Results of the most recent Psychosocial Working Conditions survey in Great Britain

The British Health and Safety Executive (HSE) has published a report covering
data from an annual series of surveys on psychosocial working conditions which
began in 2004. These surveys were set up to monitor changes in the psychosocial
working conditions of Demand, Control, Managerial Support, Peer Support, Role,
Relationships and Change in British workplaces. These are the working
conditions which HSE is aiming to improve amongst British workers by means of
employers implementing its Management Standards approach to tackling
work-related stress, launched in November 2004. Although HSE has been actively
promoting the use of the Management Standards since this launch, a sustained
period of encouragement towards uptake began in mid 2006 and focused on target
industries with the highest rates of work stress-related ill-health and
absence. These target groups, defined using the Standard Industrial
Classification (SIC) system, are Financial Intermediation (SIC Section J);
Public Administration & Defence (SIC Section L); Education (SIC Section M); and
Health & Social work (SIC Section N).


The survey results from 2004 to 2007 indicate no significant changes across the
board in psychosocial working conditions. However, there is a suggestion that
in the past 12 months, during which HSE has divested substantial resource into
promoting the use of the Management Standards, working conditions are beginning
to improve.
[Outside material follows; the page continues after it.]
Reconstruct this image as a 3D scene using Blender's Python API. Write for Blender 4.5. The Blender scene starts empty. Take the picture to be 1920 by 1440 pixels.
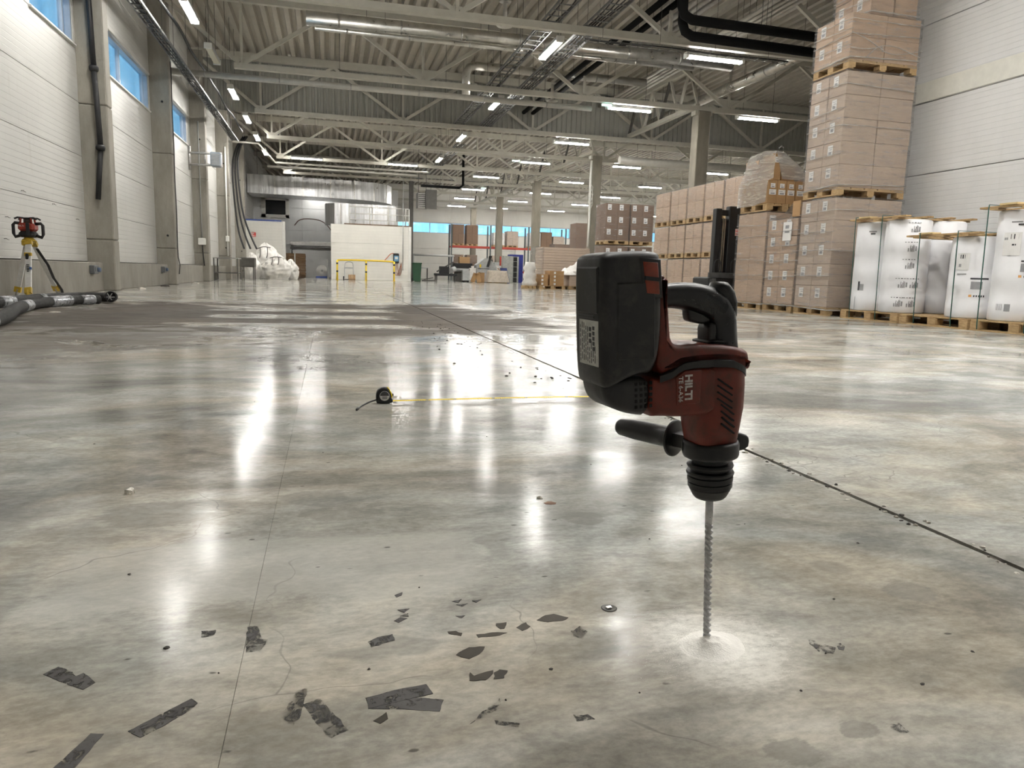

The only statistically significant increase between 2006 and 2007
was in Role, but with the exception of Relationships each scale increased
non-significantly. Survey results indicate a significant fall between 2004 and
2007 in the proportion of British employees reporting their jobs as very or
extremely stressful, despite a non-significant increase over the last 12
months. Overall results indicated no significant change between 2004 and 2007
in the proportion of employees who reported initiatives on stress at work, or
in the proportion who reported discussing stress with their line manager in the
previous 12 months. In both cases around a third of employees reported these.


Psychosocial working conditions for British employees have not generally
significantly changed between 2004 and 2007. However, there is some suggestion
of an improvement beginning to happen. In particular there was a significant
improvement in Role scores between 2006 and 2007. Further, as stated in the
corresponding report last year, the main effects of the Management Standards
for work-related stress should not be expected to emerge until 2007-2008.
Results from this year's survey are consistent with this view as we are
beginning to see improvements but at this stage these remain non-significant.
It is predicted that the continuing promotion of the Management Standards
should result in significantly improved psychosocial working conditions by
2008. Both job stressfulness and stress-related ill health (which is measured
elsewhere in HSE, 2007) are already showing signs of a decreasing trend and it
is expected that improvements in working conditions will contribute to a
sharper downturn in these measures. However it is unlikely that the fall in
these measures seen to date is directly related to the Management Standards.
Continued collection and analyses of data on these underlying trends among
British employees will in combination with other evidence enable better
understanding of the possible effects of HSE's Management Standards in Britain.